While it, apparently, was written based on the ideas heard in the earlier pieces I’m in no position to say I really spotted the references but nonetheless it sounded terrific and had some moments that were genuinely absorbing and transporting, while also giving us moments that saw the performance really come alive in a way I could more directly interpret.

The second half began by again taking us back to a composer who had influenced Debussy in the form of Isaac Albeniz and Suite Antigua no.3 (Minuetto and Gavotte) and La Vega – Suite of the Alhambra no.1 – by this stage I was possibly starting to get the hang of things a little more and the Spanish flavours and imagery certainly began to emerge in the music.

St James stage and piano
The St James grand piano on stage

This was followed by a trio Debussy pieces influenced by Albeniz and with an increasingly Iberian flavour, La Puerta Del Vino, Evening In Granada and Masques, again these were somewhat more immediate and saw the performance take on a more direct feel.

The main portion of the concert was then rounded off by another piece from Albeniz, Asturias, which definitely had a familiar ring to it and brought a hint of flamenco to proceedings.

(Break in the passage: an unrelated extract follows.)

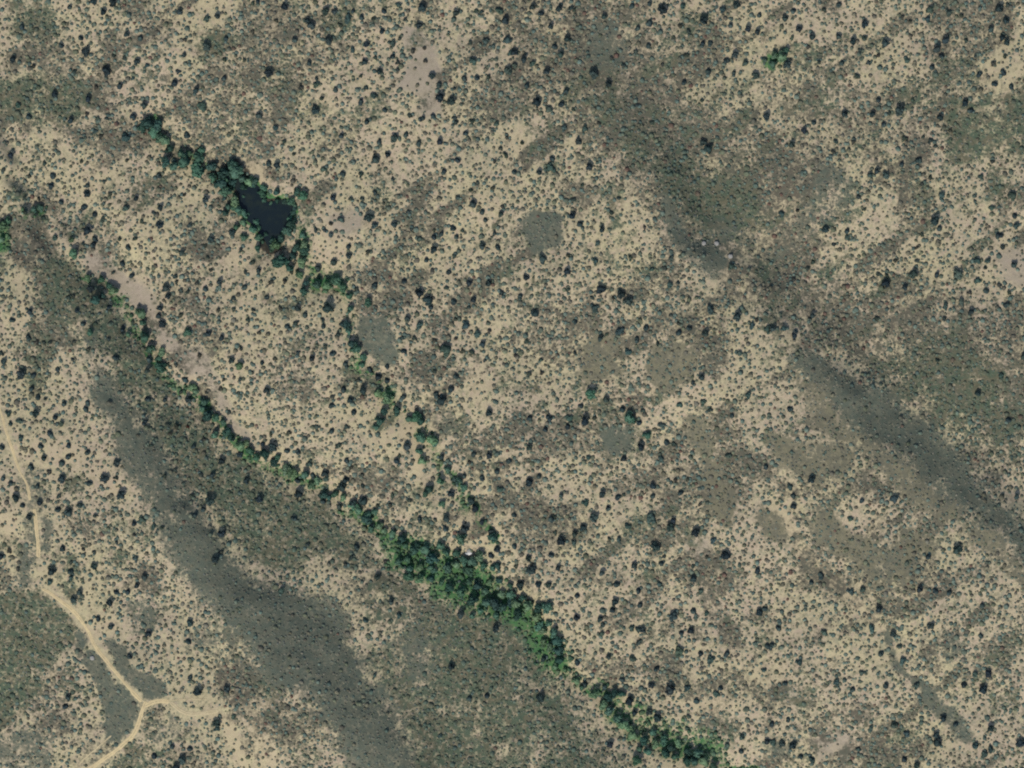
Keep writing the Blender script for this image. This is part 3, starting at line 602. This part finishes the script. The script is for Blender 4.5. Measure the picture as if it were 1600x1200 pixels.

We then were treated to a pair of short encores, the first being a more modern piece from the 1990s with a very strong flamenco feel and then a Profokiev Tarantella both of which had a more accessible ‘pop’ feel and saw Pelliccioli play in a far more expressive way which, for me, was far more engaging but I realise is likely down to my lack of experience of such events.

Ultimately this evening was a great experience and, while it may not have instantly made me a convert to all things classical music and piano based, was terrific to see and hear and I can’t help but feel should have a wider appeal than the turn out tonight suggested.